The trustees of the UK’s British Steel Pension Scheme (BSPS) have hit back at accusations that the communication of their ambitious restructuring project to members was “woefully inadequate”.

In a report published by the Work and Pensions Select Committee this morning, politicians from the UK’s lower house of parliament said the £14bn (€15.8bn) scheme was “under-resourced and unable to provide basic facts to inform a complex choice”.

The report relates to a major restructuring of the scheme to prevent its sponsor, Tata Steel UK, from being driven to insolvency.
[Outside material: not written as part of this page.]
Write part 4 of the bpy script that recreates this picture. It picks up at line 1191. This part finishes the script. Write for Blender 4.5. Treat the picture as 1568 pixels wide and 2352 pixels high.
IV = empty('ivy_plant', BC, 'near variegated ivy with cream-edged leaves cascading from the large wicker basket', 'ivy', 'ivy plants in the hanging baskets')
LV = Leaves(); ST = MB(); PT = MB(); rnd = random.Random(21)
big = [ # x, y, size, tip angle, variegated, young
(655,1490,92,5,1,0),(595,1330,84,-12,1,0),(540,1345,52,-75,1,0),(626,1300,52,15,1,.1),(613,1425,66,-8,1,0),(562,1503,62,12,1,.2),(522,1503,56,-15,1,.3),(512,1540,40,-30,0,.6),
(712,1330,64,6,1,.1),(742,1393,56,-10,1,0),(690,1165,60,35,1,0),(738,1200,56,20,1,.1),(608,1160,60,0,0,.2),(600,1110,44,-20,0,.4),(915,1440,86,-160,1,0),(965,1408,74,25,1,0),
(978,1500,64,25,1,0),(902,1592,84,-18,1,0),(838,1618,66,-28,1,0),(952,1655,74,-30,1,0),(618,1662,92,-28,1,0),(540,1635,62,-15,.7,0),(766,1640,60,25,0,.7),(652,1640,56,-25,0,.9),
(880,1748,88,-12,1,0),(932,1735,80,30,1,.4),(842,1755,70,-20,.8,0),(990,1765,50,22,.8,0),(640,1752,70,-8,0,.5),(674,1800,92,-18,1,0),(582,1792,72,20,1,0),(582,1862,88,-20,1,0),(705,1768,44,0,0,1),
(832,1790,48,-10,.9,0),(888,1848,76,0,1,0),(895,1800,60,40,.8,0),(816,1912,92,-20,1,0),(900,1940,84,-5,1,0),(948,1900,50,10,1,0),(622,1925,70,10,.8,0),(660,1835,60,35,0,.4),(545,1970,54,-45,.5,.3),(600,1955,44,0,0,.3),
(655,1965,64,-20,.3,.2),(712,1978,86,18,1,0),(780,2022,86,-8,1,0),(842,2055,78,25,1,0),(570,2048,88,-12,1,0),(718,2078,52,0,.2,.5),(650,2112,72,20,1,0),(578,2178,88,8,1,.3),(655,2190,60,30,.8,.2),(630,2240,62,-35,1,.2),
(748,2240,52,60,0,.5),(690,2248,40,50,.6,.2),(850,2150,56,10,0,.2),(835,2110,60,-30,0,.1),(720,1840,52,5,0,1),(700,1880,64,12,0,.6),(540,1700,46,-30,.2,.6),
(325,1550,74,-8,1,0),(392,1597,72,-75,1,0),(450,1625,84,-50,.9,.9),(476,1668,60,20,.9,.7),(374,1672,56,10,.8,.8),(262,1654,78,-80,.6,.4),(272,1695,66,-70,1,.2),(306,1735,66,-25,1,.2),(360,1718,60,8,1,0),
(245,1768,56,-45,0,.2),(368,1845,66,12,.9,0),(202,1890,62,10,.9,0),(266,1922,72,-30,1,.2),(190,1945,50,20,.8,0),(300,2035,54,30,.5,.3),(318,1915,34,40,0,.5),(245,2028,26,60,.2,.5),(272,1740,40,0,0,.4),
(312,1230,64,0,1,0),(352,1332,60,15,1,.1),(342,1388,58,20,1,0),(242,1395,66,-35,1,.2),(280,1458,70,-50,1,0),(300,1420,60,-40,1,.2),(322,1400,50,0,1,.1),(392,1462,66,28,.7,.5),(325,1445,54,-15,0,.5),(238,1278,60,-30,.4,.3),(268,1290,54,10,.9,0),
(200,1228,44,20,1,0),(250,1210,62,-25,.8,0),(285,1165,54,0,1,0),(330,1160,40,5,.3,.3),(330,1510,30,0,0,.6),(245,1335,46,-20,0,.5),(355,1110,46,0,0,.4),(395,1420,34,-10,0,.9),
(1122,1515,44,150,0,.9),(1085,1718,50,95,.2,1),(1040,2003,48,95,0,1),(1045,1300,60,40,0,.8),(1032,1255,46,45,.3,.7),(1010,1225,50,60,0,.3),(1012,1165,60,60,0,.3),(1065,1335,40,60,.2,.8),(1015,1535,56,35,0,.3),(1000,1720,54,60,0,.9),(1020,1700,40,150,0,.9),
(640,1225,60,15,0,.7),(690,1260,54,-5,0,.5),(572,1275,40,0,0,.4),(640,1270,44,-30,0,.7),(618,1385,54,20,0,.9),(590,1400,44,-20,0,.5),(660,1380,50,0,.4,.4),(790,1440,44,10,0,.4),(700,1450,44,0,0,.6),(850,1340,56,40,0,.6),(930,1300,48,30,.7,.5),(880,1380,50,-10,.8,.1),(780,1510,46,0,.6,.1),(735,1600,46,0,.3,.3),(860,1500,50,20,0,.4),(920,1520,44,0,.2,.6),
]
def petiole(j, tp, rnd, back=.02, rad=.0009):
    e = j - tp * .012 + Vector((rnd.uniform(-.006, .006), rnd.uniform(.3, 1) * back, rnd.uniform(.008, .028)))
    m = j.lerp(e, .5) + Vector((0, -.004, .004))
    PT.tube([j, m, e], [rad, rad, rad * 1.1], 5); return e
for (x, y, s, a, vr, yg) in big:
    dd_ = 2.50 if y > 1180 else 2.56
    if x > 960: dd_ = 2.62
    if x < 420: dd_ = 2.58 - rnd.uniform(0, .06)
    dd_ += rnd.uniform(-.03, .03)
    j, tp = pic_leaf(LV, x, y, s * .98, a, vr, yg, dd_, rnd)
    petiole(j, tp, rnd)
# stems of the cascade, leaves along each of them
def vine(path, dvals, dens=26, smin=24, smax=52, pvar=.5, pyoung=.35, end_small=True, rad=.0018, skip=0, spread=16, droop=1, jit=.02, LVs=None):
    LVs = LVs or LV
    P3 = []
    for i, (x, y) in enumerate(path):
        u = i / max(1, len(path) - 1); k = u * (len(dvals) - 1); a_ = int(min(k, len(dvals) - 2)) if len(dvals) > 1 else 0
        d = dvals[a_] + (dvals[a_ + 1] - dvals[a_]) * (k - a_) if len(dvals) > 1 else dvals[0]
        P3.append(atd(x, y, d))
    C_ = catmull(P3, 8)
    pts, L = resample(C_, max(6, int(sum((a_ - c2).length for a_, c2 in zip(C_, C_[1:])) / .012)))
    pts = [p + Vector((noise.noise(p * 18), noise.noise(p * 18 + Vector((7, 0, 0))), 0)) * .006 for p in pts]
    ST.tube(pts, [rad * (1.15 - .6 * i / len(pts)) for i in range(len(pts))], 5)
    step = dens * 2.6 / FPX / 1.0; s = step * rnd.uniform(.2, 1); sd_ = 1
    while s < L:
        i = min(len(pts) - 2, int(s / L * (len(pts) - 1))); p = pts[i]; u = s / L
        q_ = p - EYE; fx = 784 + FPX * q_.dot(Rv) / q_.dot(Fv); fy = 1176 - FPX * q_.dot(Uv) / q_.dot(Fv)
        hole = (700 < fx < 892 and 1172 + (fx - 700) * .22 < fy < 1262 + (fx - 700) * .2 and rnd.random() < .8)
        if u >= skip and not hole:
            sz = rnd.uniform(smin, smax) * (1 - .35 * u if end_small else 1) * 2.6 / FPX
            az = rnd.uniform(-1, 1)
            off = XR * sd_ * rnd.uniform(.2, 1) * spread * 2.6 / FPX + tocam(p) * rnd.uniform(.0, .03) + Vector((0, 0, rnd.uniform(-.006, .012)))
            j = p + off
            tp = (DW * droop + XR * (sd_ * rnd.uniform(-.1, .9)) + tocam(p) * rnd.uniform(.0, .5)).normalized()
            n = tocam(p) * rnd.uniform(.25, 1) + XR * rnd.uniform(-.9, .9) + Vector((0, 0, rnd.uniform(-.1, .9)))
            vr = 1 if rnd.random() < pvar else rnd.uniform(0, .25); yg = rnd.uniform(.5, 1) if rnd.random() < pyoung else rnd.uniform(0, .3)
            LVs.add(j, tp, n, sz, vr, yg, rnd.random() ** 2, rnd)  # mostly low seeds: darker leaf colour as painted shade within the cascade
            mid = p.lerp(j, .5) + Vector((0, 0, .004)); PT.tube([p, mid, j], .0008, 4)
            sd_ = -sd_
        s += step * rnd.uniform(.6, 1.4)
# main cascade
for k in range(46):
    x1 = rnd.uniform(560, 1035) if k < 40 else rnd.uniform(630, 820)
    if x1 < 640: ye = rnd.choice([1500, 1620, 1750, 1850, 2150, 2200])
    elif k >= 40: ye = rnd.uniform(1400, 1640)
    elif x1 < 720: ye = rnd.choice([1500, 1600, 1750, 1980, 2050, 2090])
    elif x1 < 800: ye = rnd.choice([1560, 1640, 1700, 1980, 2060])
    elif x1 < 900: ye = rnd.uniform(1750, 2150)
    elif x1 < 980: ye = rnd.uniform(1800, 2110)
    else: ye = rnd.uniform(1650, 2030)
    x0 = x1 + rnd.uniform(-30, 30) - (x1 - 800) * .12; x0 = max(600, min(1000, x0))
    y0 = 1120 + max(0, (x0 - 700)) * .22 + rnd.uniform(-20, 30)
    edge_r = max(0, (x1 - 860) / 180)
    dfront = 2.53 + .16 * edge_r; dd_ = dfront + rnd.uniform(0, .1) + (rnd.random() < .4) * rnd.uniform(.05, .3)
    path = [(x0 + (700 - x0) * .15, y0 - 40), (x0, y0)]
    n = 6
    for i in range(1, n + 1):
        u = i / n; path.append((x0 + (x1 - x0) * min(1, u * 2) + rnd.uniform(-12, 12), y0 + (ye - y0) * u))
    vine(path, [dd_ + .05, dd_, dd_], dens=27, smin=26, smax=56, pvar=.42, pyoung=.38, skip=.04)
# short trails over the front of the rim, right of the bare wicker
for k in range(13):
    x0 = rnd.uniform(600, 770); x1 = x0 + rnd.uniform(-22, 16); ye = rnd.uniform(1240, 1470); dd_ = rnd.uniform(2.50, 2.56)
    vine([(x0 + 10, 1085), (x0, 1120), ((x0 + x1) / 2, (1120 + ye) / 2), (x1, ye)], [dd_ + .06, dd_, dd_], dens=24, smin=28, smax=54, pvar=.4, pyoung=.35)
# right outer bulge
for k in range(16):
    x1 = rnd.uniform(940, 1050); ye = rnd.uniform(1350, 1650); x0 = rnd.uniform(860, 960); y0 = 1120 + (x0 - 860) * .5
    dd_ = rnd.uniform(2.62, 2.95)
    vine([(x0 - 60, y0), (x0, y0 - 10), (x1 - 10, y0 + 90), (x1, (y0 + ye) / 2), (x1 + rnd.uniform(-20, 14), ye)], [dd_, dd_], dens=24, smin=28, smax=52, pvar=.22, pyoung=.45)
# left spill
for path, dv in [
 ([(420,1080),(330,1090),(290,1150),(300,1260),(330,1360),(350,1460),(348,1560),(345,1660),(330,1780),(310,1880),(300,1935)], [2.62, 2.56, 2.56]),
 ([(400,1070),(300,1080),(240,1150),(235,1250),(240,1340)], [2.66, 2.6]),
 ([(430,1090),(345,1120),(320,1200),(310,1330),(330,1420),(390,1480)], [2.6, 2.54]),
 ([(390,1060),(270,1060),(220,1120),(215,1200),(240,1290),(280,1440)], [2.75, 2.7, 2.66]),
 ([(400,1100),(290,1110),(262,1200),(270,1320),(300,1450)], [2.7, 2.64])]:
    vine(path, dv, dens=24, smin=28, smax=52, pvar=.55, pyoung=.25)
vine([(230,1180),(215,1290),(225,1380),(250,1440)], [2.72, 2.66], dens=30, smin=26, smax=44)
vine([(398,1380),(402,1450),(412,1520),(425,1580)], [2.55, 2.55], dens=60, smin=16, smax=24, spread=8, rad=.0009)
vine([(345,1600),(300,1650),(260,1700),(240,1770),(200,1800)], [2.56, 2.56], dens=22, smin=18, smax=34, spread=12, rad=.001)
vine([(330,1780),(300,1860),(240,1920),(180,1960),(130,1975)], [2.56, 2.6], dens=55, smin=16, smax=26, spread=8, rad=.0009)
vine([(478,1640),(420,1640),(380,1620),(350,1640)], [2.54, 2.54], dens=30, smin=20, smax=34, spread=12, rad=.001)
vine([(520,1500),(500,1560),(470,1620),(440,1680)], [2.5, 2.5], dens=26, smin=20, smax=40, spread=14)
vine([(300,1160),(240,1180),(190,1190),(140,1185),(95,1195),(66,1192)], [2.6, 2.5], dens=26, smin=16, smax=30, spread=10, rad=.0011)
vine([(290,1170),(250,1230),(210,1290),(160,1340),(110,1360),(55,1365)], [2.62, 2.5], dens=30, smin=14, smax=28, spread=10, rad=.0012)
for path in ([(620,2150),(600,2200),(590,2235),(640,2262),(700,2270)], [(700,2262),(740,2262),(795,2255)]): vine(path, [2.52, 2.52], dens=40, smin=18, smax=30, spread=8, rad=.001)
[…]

The restructure is awaiting regulatory approval.

Members were given the option of transferring to a new scheme, sponsored by Tata Steel UK but with lower indexation, or going into the Pension Protection Fund, which cuts benefits by 10% for those not yet retired.

The committee claimed the communication of the restructuring to members – a project dubbed “Time to Choose” – was “woefully inadequate”.

The report said the Pensions Regulator (TPR) had been alerted to “gaps in basic data” in the communications to members.

Alan Johnston, British Steel Pension Scheme

Alan Johnston, chair of the British Steel Pension Scheme, gives evidence to Work and Pensions Select Committee

In a statement, the trustee board said the committee’s claims were “not supported by the evidence”.

“The [board] set out to achieve maximum engagement and received responses from over 97,000 of its 122,000 members,” the statement said. “A response rate of nearly 80% is highly commendable for an exercise of this type.” 

The trustees said they had been preparing for the Time to Choose project since late 2016, engaging independent experts and updating and digitising records.

They highlighted the 41 events held across the country to explain the changes to members, and defended the information provided to participants.

“All members were provided with enough information to make good choices,” the trustees said.

The committee called for TPR to review the scheme’s communication exercise and for improvements to data and record keeping across the pension sector.